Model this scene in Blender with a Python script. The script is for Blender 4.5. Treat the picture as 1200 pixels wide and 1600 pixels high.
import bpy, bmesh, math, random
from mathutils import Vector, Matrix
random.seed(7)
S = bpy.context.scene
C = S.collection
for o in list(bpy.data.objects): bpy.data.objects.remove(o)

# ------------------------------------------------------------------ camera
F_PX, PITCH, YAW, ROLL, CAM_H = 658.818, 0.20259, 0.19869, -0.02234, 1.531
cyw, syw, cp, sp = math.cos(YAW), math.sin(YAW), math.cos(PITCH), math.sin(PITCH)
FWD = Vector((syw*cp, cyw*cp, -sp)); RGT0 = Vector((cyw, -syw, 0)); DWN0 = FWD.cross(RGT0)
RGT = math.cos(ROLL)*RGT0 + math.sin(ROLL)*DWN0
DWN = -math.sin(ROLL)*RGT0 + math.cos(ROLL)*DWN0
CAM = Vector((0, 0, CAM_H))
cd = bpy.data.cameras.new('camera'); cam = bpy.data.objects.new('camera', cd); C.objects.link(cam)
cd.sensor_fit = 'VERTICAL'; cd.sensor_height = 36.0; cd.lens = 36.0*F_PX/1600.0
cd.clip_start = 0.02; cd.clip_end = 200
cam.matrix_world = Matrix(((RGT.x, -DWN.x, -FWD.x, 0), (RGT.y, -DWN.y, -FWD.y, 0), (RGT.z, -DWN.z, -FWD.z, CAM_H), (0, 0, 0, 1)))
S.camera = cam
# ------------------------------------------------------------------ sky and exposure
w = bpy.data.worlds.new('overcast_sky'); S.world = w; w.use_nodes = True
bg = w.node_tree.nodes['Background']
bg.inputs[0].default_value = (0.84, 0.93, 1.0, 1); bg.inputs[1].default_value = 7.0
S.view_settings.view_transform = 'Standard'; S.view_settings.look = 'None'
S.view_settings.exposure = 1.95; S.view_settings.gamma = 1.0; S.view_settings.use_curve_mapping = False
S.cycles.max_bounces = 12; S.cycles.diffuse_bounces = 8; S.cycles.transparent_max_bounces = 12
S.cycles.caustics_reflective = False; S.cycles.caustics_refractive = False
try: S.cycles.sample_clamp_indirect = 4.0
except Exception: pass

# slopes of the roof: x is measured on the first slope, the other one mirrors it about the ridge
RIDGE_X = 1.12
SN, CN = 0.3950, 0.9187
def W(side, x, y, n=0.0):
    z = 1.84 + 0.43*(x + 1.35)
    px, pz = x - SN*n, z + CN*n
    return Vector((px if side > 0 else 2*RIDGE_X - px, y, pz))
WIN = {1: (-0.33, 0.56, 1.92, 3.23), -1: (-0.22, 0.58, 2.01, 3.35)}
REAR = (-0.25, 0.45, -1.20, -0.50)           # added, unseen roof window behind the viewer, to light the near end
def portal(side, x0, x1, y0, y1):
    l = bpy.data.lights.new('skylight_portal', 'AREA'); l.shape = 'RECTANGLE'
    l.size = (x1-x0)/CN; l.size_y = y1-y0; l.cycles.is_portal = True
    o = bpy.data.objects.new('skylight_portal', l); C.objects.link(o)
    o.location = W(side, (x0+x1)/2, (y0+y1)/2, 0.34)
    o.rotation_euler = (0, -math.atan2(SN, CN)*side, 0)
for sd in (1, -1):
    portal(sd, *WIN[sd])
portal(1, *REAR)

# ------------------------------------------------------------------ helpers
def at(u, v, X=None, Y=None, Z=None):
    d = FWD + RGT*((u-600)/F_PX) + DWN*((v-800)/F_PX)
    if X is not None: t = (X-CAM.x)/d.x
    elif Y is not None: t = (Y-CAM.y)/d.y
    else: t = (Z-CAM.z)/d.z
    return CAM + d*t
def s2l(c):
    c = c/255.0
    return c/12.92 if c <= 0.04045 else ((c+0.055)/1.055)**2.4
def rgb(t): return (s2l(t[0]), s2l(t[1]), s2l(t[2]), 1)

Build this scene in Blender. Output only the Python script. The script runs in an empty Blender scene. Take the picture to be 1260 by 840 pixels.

* WHAT IS ASKED
Take the entries above and transcribe them in full.

* RESPONSE TO THIS TASK
Model this scene in Blender with a Python script. The script is for Blender 4.5. Treat the picture as 1200 pixels wide and 1600 pixels high.
import bpy, bmesh, math, random
from mathutils import Vector, Matrix
random.seed(7)
S = bpy.context.scene
C = S.collection
for o in list(bpy.data.objects): bpy.data.objects.remove(o)

# ------------------------------------------------------------------ camera
F_PX, PITCH, YAW, ROLL, CAM_H = 658.818, 0.20259, 0.19869, -0.02234, 1.531
cyw, syw, cp, sp = math.cos(YAW), math.sin(YAW), math.cos(PITCH), math.sin(PITCH)
FWD = Vector((syw*cp, cyw*cp, -sp)); RGT0 = Vector((cyw, -syw, 0)); DWN0 = FWD.cross(RGT0)
RGT = math.cos(ROLL)*RGT0 + math.sin(ROLL)*DWN0
DWN = -math.sin(ROLL)*RGT0 + math.cos(ROLL)*DWN0
CAM = Vector((0, 0, CAM_H))
cd = bpy.data.cameras.new('camera'); cam = bpy.data.objects.new('camera', cd); C.objects.link(cam)
cd.sensor_fit = 'VERTICAL'; cd.sensor_height = 36.0; cd.lens = 36.0*F_PX/1600.0
cd.clip_start = 0.02; cd.clip_end = 200
cam.matrix_world = Matrix(((RGT.x, -DWN.x, -FWD.x, 0), (RGT.y, -DWN.y, -FWD.y, 0), (RGT.z, -DWN.z, -FWD.z, CAM_H), (0, 0, 0, 1)))
S.camera = cam
# ------------------------------------------------------------------ sky and exposure
w = bpy.data.worlds.new('overcast_sky'); S.world = w; w.use_nodes = True
bg = w.node_tree.nodes['Background']
bg.inputs[0].default_value = (0.84, 0.93, 1.0, 1); bg.inputs[1].default_value = 7.0
S.view_settings.view_transform = 'Standard'; S.view_settings.look = 'None'
S.view_settings.exposure = 1.95; S.view_settings.gamma = 1.0; S.view_settings.use_curve_mapping = False
S.cycles.max_bounces = 12; S.cycles.diffuse_bounces = 8; S.cycles.transparent_max_bounces = 12
S.cycles.caustics_reflective = False; S.cycles.caustics_refractive = False
try: S.cycles.sample_clamp_indirect = 4.0
except Exception: pass

# slopes of the roof: x is measured on the first slope, the other one mirrors it about the ridge
RIDGE_X = 1.12
SN, CN = 0.3950, 0.9187
def W(side, x, y, n=0.0):
    z = 1.84 + 0.43*(x + 1.35)
    px, pz = x - SN*n, z + CN*n
    return Vector((px if side > 0 else 2*RIDGE_X - px, y, pz))
WIN = {1: (-0.33, 0.56, 1.92, 3.23), -1: (-0.22, 0.58, 2.01, 3.35)}
REAR = (-0.25, 0.45, -1.20, -0.50)           # added, unseen roof window behind the viewer, to light the near end
def portal(side, x0, x1, y0, y1):
    l = bpy.data.lights.new('skylight_portal', 'AREA'); l.shape = 'RECTANGLE'
    l.size = (x1-x0)/CN; l.size_y = y1-y0; l.cycles.is_portal = True
    o = bpy.data.objects.new('skylight_portal', l); C.objects.link(o)
    o.location = W(side, (x0+x1)/2, (y0+y1)/2, 0.34)
    o.rotation_euler = (0, -math.atan2(SN, CN)*side, 0)
for sd in (1, -1):
    portal(sd, *WIN[sd])
portal(1, *REAR)

# ------------------------------------------------------------------ helpers
def at(u, v, X=None, Y=None, Z=None):
    d = FWD + RGT*((u-600)/F_PX) + DWN*((v-800)/F_PX)
    if X is not None: t = (X-CAM.x)/d.x
    elif Y is not None: t = (Y-CAM.y)/d.y
    else: t = (Z-CAM.z)/d.z
    return CAM + d*t
def s2l(c):
    c = c/255.0
    return c/12.92 if c <= 0.04045 else ((c+0.055)/1.055)**2.4
def rgb(t): return (s2l(t[0]), s2l(t[1]), s2l(t[2]), 1)

Build this scene in Blender. Output only the Python script. The script runs in an empty Blender scene. Take the picture to be 1260 by 840 pixels.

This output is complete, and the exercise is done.